**PROBLEM DESCRIPTION:** Your task is to copy every line of this material exactly.

>> begin

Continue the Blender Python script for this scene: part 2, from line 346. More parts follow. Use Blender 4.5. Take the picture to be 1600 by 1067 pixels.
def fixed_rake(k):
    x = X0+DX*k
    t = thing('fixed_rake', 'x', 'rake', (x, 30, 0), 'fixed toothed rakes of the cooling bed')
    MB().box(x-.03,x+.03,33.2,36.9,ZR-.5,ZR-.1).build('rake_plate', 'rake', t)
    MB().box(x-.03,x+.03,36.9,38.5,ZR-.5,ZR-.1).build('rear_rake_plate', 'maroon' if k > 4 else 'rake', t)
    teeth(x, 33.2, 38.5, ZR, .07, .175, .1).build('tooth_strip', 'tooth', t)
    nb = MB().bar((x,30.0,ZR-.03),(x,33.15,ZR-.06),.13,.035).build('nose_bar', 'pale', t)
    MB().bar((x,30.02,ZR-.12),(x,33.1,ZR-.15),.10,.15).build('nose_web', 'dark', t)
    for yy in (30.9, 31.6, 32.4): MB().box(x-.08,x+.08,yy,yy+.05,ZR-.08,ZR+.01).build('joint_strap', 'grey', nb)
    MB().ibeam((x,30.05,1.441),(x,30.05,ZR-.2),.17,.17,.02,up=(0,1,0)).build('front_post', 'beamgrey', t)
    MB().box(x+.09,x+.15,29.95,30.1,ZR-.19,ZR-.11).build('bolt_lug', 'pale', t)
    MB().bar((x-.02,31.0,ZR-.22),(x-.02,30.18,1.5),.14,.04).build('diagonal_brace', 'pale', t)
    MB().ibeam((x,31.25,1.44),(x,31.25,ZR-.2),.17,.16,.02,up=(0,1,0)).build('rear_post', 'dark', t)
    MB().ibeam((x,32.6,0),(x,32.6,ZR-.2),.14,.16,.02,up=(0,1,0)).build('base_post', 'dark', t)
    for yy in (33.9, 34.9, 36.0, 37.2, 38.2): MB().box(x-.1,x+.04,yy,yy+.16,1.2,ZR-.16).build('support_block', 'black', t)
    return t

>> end

**EXERCISE RESULT:**
Continue the Blender Python script for this scene: part 2, from line 346. More parts follow. Use Blender 4.5. Take the picture to be 1600 by 1067 pixels.
def fixed_rake(k):
    x = X0+DX*k
    t = thing('fixed_rake', 'x', 'rake', (x, 30, 0), 'fixed toothed rakes of the cooling bed')
    MB().box(x-.03,x+.03,33.2,36.9,ZR-.5,ZR-.1).build('rake_plate', 'rake', t)
    MB().box(x-.03,x+.03,36.9,38.5,ZR-.5,ZR-.1).build('rear_rake_plate', 'maroon' if k > 4 else 'rake', t)
    teeth(x, 33.2, 38.5, ZR, .07, .175, .1).build('tooth_strip', 'tooth', t)
    nb = MB().bar((x,30.0,ZR-.03),(x,33.15,ZR-.06),.13,.035).build('nose_bar', 'pale', t)
    MB().bar((x,30.02,ZR-.12),(x,33.1,ZR-.15),.10,.15).build('nose_web', 'dark', t)
    for yy in (30.9, 31.6, 32.4): MB().box(x-.08,x+.08,yy,yy+.05,ZR-.08,ZR+.01).build('joint_strap', 'grey', nb)
    MB().ibeam((x,30.05,1.441),(x,30.05,ZR-.2),.17,.17,.02,up=(0,1,0)).build('front_post', 'beamgrey', t)
    MB().box(x+.09,x+.15,29.95,30.1,ZR-.19,ZR-.11).build('bolt_lug', 'pale', t)
    MB().bar((x-.02,31.0,ZR-.22),(x-.02,30.18,1.5),.14,.04).build('diagonal_brace', 'pale', t)
    MB().ibeam((x,31.25,1.44),(x,31.25,ZR-.2),.17,.16,.02,up=(0,1,0)).build('rear_post', 'dark', t)
    MB().ibeam((x,32.6,0),(x,32.6,ZR-.2),.14,.16,.02,up=(0,1,0)).build('base_post', 'dark', t)
    for yy in (33.9, 34.9, 36.0, 37.2, 38.2): MB().box(x-.1,x+.04,yy,yy+.16,1.2,ZR-.16).build('support_block', 'black', t)
    return t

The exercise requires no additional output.